Sunday, March 17, 2013

Breaking the spell


This weekend, rather than spending my Saturday cycling up an enormous hill, I decided to sit on my ass all day.  The Stanford Zen group (loosely affiliated with the Buddhist Community at Stanford) had organized a one-day meditation retreat in the inter-religious center on the top floor of the Old Union.  Since I was going to be in the South Bay that weekend anyway, I decided to go along.

I don't really know the people in the Stanford Zen group, since their regular meeting is on Wednesday nights, the same night that Wind in Grass meets.  They seem to be run by two or three serious-minded and dedicated undergraduates who organize the regular weekly sittings and the odd one-day event on campus.

I don't know what kind of crowd attends the weekly meetings, but the crowd that turned up yesterday was a mixed bunch.  There were naturally a lot of students, both undergrads and grads.  There were also a few people who lived in the local area and had come in for the day.

There were more Asian people than I see in the meditation groups I go to in the city.  I've read that a feature of Buddhism in America is that so-called 'ethnic' (Asian) and 'convert' (European) Buddhists tend to gather in different groups.  But the group that I saw yesterday seemed evenly mixed.

Seated opposite me were a Chinese mother and her son, who looked about 11.  Every so often she notice him fidgeting and give him a sharp tap with her hand.  I thought of how unused I am to seeing this sort of thing in a Buddhist context, whereas I grew up in a world where parents forcing their children to church was very familiar.  There was a way in which the mother encouraging her son to meditate was sweet, but it reminded me how easy it still is in the West to forget about the more customary, religious aspects of Buddhism.  I've met very few Buddhists in the US who didn't come to it voluntarily.

We had three periods of meditation with breaks in between.  The meditation periods consisted of half an hour of seated meditation plus about five minutes of walking meditation.  The breaks were ten minutes long.  During the meditation periods people went for one-on-one talks with a visiting teacher, Max Erdstein.  At one o'clock Erdstein gave a talk, followed by a Q&A.

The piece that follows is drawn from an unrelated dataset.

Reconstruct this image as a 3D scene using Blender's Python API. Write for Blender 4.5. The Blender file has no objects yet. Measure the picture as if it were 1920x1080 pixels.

In my interview with Erdstein, I talked to him about my experiences over the past few years: the initial experience of falling in love with a new group, my disagreement with John Tarrant, and then my increasing disillusionment with institutional Buddhism more generally.  He told me that the inclination to test out a teacher was worth honouring, but reminded me that not all groups were the same.  He told me to trust my instincts.

In his talk, he told the story of why he started meditating.  When he was an undergrad at Stanford, he contracted a chronic illness that left the doctors perplexed.  Out of desperation, he bought a meditation book and CD by Jon Kabat-Zinn.  After a while, his health began to improve, and he stopped practicing.  A few years later, while working at Google, the stresses of the job brought him back to it.

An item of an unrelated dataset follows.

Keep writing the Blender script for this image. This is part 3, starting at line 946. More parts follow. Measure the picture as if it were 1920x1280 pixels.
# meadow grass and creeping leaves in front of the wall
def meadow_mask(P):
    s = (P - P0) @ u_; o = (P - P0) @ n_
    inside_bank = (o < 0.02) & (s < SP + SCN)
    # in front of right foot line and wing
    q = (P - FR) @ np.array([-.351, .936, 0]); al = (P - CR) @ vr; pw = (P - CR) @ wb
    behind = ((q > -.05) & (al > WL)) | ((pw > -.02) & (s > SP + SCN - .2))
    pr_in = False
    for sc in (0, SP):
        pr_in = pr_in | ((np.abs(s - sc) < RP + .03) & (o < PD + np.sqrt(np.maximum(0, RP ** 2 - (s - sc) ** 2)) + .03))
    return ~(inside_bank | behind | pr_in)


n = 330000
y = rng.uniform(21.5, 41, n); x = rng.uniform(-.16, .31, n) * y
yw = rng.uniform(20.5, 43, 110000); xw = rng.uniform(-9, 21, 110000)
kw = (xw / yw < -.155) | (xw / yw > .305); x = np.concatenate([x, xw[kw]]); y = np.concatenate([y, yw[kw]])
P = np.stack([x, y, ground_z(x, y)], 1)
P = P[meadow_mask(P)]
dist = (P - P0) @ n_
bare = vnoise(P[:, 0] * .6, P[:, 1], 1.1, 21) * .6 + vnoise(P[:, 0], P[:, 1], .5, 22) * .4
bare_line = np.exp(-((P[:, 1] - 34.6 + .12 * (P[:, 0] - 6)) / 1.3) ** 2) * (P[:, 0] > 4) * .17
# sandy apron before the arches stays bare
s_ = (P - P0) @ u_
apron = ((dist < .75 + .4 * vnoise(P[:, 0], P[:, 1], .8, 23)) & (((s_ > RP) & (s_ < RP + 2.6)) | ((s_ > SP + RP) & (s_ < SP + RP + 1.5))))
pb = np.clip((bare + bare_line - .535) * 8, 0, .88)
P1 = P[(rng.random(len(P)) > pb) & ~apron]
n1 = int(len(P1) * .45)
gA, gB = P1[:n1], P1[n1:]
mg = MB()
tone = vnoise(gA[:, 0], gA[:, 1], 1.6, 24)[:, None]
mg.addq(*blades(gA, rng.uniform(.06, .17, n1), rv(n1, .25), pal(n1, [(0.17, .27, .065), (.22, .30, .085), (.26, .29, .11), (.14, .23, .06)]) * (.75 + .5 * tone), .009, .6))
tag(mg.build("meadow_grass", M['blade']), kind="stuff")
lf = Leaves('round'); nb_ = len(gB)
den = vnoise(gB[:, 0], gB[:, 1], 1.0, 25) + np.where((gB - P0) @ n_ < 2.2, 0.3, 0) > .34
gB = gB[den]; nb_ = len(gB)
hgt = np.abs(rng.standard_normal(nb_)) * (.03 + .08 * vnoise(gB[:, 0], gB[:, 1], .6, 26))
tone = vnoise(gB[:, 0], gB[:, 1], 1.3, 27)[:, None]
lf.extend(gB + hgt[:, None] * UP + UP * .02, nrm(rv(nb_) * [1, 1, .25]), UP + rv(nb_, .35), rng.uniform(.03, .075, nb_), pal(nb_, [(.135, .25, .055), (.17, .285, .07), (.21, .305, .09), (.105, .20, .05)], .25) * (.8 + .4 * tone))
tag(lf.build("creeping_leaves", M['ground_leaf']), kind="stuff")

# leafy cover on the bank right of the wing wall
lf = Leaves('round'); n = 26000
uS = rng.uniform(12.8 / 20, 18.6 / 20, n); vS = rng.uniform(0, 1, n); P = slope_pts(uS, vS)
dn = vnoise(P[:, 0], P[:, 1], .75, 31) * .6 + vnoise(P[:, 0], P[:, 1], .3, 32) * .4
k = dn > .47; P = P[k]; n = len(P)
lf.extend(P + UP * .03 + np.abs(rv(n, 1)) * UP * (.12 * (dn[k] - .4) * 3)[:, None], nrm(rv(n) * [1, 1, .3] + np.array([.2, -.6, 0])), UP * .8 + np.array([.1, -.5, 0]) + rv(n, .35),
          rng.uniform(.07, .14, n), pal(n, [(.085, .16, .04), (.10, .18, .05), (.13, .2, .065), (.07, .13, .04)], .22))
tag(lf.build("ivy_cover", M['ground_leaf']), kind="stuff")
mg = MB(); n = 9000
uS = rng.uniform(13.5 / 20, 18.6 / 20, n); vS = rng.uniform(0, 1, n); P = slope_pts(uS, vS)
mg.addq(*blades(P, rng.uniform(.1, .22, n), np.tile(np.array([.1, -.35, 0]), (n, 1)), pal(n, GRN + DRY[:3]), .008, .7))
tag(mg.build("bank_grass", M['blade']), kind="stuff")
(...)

He said he remembers considering two paths through life.  The first was trying to be so successful in business that he'd never be at a loss for anything.  The second was trying to moderate his wants.  He looked at people he knew who'd embarked on both paths.  While he was often impressed by the top people in his company, it seemed to him like they'd acquired more skills than wisdom.  Conversely, although his meditation teachers weren't perfect people by any means, they appeared to have a kind of depth, an level of insight about their own lives that seemed valuable.

He passed on a few similes that some of his teachers had used to describe what a meditative practice might bring.  It was like when you're in the movie theatre, and you're entirely immersed in the world of the movie.  Then, for some reason, the spell is broken, you look around you for a second and see how everybody else in living the ups and downs of the characters on the screen.  You remember, just for an instant, that none of it's real.  But then you return to the movie anyway, and somehow your pleasure in it is enhanced, not ruined, by your knowledge that it's all an illusion.

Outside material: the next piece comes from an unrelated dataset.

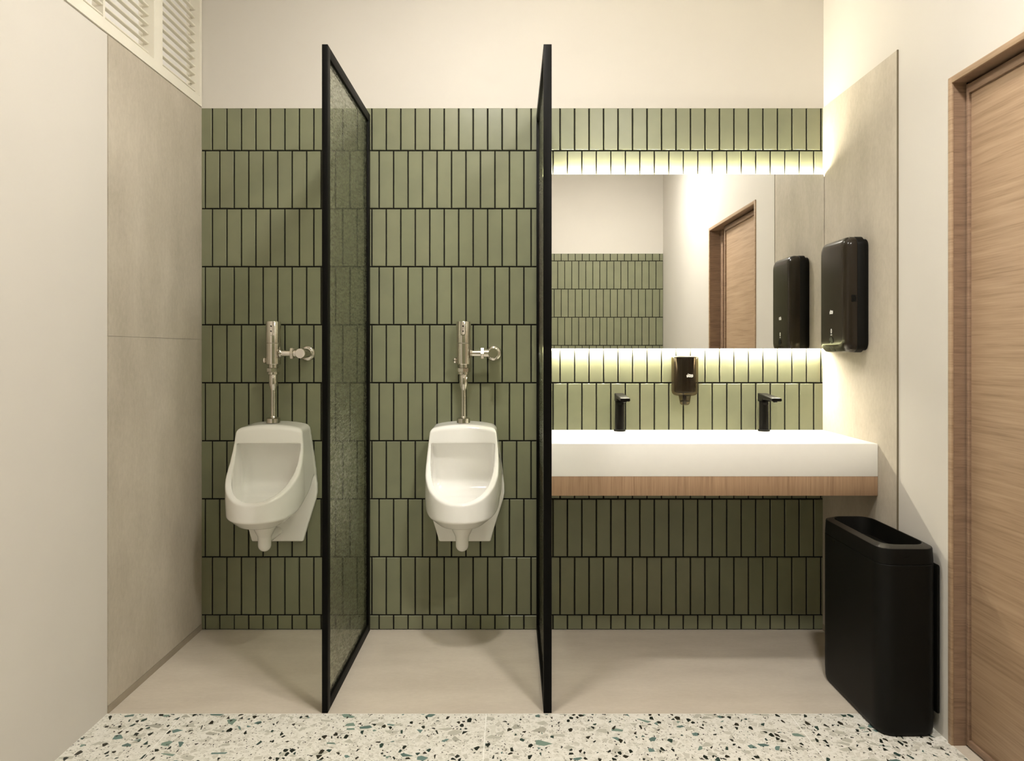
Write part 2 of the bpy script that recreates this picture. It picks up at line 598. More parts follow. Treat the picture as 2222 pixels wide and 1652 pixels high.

Or it was like going up in a plane to do sky-diving for the first time.  You jump out of the plane, and for a moment it's exhilarating, you can fly, float, do somersaults.  Then you're falling, it's horrible, and you realize that the parachute you'd been depending on is missing.  Buddhism, Erdstein said, wasn't like being handed a parachute.  It was like realizing that there isn't any ground to hit, that you'd go on falling forever, and that the falling really was like the flying you'd taken it for the moment after you jumped.

I found myself very moved by Erdstein's talk - but not so much by the analogies as by the personal narrative.  That was partly because it was so much like mine.  But there was something else, something I've noticed about dharma talks.  When people offer advice, instruction, or admonitions, I usually find something within me resisting (which is a healthy enough reaction).  When people just say plainly why they started meditating, I almost always hear in their experience an echo of mine, an echo that somehow confirms mine or at least keeps company with it.

I had to leave half-way through the Q&A, but it had been a great morning: twenty or so people in a simple room meditating together and talking about it afterwards.  There weren't any statues, or robes, or all that much bowing.  There was a teacher, but nobody demanding prostrations when I went to talk to him.  The event was free: the first meditation retreat, in my three years in SF, at which nobody asked me for money.